Poiché l’utilizzo di dati biometrici, come la scansione dell’iride, é sotto il profilo giuridico un trattamento soggetto a rischi specifici per i diritti, le libertà fondamentali e la dignità dell’interessato, la normativa sulla protezione dei dati personali prescrive che possa essere effettuato solo nel rispetto dei principi cardine del Codice della Privacy relativi a liceità, necessità, finalità e proporzionalità, a condizione che venga data un’idonea informativa all’interessato, che si adottino adeguate misure di sicurezza, che si provveda quando richiesto ad una verifica preliminare da parte del Garante, e che il titolare notifichi sempre all’Authority ogni violazione (data breach) o incidente informatico (accessi abusivi, azioni di malware, etc.) entro 24 ore dal momento in cui viene a conoscenza del fatto, adempimento quest’ultimo che deve essere osservato anche nei casi in cui, pur non essendo stato rilevato un impatto diretto sui dati, questi possano essere stati comunque esposti a rischi di violazione. (Vedasi schema comunicazione “data breach”)
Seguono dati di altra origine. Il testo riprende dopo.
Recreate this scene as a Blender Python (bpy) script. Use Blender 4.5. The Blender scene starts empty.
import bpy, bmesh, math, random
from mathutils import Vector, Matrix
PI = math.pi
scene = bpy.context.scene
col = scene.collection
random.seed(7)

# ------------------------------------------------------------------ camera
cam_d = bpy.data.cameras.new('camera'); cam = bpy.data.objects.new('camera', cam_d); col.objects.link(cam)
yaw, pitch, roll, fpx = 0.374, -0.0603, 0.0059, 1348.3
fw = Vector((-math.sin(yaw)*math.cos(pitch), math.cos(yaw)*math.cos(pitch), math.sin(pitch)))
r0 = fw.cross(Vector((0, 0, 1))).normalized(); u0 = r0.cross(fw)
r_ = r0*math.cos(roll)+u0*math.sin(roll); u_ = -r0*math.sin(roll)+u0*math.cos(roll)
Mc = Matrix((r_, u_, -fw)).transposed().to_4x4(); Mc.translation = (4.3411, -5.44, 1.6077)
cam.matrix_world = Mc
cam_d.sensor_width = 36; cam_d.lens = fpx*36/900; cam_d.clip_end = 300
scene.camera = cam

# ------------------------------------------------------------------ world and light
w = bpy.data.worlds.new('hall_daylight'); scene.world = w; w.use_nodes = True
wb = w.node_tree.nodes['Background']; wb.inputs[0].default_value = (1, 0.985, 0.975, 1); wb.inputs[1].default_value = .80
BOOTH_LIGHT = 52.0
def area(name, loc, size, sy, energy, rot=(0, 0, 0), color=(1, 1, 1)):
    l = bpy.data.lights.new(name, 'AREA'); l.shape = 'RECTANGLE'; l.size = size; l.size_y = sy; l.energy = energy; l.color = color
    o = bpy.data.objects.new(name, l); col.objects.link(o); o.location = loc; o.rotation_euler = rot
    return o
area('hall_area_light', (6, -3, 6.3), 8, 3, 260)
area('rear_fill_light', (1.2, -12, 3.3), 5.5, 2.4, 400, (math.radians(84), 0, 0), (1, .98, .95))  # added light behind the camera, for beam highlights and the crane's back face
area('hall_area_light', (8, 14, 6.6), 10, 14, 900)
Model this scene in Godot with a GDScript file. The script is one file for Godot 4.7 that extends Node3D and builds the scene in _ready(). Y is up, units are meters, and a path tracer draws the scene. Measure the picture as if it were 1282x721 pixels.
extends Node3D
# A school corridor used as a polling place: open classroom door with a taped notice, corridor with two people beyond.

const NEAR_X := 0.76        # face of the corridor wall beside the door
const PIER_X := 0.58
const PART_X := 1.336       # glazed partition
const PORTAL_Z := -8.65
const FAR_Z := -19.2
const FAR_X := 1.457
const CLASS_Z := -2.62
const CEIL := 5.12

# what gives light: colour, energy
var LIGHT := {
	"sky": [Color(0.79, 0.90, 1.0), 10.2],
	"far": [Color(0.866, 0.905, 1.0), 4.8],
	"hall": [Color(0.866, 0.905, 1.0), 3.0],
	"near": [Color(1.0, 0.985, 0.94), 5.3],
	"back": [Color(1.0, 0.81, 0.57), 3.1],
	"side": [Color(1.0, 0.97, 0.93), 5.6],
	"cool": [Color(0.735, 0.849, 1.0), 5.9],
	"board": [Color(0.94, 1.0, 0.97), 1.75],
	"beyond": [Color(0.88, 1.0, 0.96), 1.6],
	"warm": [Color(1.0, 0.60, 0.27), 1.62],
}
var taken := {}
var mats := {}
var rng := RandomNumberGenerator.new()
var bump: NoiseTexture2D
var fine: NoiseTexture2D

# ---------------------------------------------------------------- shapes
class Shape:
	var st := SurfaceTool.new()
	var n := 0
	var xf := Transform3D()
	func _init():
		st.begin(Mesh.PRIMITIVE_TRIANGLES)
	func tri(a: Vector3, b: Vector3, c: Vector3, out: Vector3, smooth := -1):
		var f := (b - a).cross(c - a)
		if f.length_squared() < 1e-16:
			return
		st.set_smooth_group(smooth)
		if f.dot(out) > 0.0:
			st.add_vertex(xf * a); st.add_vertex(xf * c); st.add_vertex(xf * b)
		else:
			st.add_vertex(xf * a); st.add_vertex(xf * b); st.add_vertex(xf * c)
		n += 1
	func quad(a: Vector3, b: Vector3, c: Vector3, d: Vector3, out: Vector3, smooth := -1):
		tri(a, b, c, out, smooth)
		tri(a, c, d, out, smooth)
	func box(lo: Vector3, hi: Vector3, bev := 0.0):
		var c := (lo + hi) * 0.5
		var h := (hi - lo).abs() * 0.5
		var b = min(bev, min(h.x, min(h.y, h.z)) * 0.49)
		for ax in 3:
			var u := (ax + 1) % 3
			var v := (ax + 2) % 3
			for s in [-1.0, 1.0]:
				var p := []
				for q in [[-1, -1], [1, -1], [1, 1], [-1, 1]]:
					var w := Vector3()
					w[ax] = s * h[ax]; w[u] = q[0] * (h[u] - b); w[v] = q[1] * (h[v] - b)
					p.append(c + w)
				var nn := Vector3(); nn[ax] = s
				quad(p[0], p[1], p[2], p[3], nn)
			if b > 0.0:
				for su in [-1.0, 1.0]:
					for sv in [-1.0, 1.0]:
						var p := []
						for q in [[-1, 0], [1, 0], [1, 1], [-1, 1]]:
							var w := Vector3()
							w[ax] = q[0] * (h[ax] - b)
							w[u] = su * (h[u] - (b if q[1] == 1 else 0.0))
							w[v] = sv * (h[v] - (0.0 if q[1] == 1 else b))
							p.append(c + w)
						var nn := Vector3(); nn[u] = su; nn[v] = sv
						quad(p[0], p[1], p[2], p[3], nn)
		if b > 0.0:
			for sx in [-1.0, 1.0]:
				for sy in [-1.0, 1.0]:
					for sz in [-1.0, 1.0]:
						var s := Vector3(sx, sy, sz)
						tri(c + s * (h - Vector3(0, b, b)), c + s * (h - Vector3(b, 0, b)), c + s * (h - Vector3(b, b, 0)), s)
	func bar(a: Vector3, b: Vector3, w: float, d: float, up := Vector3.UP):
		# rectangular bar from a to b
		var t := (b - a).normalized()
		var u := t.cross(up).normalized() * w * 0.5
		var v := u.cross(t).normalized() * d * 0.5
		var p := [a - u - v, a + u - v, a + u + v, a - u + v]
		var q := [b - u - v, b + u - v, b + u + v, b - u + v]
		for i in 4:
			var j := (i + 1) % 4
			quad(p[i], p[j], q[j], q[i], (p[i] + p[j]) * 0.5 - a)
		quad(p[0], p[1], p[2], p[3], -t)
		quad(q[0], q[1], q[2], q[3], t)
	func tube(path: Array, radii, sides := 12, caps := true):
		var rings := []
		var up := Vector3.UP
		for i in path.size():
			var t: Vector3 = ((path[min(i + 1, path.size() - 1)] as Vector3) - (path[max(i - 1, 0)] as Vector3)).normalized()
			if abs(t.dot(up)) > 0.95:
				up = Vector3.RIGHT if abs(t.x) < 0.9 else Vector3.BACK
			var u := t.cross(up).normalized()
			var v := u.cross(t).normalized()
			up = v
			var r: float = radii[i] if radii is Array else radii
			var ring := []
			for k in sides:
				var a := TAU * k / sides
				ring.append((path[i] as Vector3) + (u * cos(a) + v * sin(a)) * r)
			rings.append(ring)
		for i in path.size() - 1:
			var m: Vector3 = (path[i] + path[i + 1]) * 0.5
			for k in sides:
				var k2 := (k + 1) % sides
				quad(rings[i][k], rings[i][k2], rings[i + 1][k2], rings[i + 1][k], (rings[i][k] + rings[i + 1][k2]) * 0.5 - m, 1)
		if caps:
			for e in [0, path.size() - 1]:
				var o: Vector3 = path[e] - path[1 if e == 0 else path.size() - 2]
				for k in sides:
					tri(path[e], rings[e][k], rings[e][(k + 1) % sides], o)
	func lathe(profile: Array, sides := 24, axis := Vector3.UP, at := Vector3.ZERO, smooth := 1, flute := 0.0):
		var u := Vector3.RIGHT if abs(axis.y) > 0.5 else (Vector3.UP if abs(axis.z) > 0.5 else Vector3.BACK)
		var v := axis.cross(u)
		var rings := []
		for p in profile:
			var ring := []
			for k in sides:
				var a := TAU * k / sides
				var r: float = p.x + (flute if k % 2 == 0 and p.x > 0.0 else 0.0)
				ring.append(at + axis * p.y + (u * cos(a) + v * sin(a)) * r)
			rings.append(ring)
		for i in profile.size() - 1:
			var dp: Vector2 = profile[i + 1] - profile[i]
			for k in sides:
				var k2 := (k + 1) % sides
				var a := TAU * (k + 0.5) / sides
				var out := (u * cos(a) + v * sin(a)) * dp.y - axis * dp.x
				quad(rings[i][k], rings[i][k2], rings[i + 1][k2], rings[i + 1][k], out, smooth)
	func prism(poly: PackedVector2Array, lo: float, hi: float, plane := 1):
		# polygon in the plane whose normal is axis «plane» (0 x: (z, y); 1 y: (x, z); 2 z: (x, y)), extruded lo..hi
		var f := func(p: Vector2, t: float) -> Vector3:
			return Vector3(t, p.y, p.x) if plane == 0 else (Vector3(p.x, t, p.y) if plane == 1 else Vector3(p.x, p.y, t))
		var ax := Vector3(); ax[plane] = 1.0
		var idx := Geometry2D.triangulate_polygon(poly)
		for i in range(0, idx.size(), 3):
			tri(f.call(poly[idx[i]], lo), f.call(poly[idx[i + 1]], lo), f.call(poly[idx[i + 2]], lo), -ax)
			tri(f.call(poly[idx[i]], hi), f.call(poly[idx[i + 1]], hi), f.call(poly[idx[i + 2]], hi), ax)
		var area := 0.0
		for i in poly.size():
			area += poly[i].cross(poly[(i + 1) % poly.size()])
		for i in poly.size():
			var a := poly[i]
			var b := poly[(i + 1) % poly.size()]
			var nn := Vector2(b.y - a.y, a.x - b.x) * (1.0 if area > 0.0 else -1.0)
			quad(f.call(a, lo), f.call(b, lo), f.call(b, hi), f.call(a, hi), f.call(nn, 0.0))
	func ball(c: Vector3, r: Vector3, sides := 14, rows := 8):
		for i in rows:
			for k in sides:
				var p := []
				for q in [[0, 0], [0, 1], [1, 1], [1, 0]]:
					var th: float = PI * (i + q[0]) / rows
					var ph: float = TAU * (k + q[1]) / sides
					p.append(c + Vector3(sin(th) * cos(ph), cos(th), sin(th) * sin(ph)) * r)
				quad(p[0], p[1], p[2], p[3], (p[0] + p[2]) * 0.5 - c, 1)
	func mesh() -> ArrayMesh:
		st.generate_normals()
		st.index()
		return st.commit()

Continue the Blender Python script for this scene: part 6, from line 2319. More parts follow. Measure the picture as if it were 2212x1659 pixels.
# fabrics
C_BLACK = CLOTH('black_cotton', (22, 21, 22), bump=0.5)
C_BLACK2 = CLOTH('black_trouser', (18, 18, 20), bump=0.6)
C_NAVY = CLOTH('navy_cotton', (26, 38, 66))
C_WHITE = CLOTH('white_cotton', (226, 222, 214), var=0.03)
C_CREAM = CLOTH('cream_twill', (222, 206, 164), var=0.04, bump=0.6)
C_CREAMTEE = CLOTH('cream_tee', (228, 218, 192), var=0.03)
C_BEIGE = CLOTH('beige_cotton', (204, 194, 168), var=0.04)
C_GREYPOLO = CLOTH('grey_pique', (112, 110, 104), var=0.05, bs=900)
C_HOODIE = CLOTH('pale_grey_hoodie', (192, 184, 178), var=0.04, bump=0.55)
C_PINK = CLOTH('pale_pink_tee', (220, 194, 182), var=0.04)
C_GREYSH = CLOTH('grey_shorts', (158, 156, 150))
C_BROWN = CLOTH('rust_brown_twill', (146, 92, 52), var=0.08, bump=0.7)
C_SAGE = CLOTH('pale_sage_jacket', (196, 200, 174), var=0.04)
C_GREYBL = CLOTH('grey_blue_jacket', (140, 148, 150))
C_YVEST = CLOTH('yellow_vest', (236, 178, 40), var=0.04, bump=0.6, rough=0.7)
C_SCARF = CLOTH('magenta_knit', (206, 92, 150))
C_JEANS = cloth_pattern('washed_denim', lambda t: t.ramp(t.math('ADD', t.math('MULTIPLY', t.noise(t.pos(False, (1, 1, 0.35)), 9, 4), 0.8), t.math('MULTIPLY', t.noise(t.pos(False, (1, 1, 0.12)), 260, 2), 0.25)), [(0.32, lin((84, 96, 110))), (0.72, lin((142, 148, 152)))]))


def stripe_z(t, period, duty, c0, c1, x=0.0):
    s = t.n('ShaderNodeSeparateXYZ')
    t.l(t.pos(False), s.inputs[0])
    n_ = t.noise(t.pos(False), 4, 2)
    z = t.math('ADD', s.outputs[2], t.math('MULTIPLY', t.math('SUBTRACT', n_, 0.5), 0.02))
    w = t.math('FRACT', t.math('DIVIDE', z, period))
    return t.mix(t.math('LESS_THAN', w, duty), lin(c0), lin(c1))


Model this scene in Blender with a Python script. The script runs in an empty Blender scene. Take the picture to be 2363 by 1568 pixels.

I consigli per gli utenti, da seguire per poter decidere se usare o meno un sistema di autenticazione dotato di scanner dell’iride sul proprio smartphone, sono quelli di leggere accuratamente l’informativa per conoscere nel dettaglio come saranno trattati i propri dati personali (in particolare quelli biometrici), appurare se la procedura di acquisizione del campione (biometric enrolment) comporta la memorizzazione sul dispositivo o l’acquisizione all’esterno nei server dell’azienda che fornisce il servizio, accertare se questa utilizza sistemi cloud con eventuale trasferimento dei dati all’estero in nazioni considerate non sicure, (se le informazioni vengono trattate negli USA occorre controllare anche che il titolare aderisca al meccanismo del “Privacy Shield”), e verificare se le condizioni d’uso provvedano qualche forma di tutela per l’utente sui rischi derivanti dall’utilizzo del servizio, o contengano solo dichiarazioni di manleva ed esonero da responsabilità unicamente a favore del provider del servizio.

Se come si dice “gli occhi sono lo specchio dell’anima”, e si sta pensando di servirsi di un sistema di autenticazione mediante la scansione dell’iride per proteggere i contenuti del proprio smartphone, è opportuno perciò valutare bene tutti i pro e i contro prima di farsi contagiare dall’entusiasmo.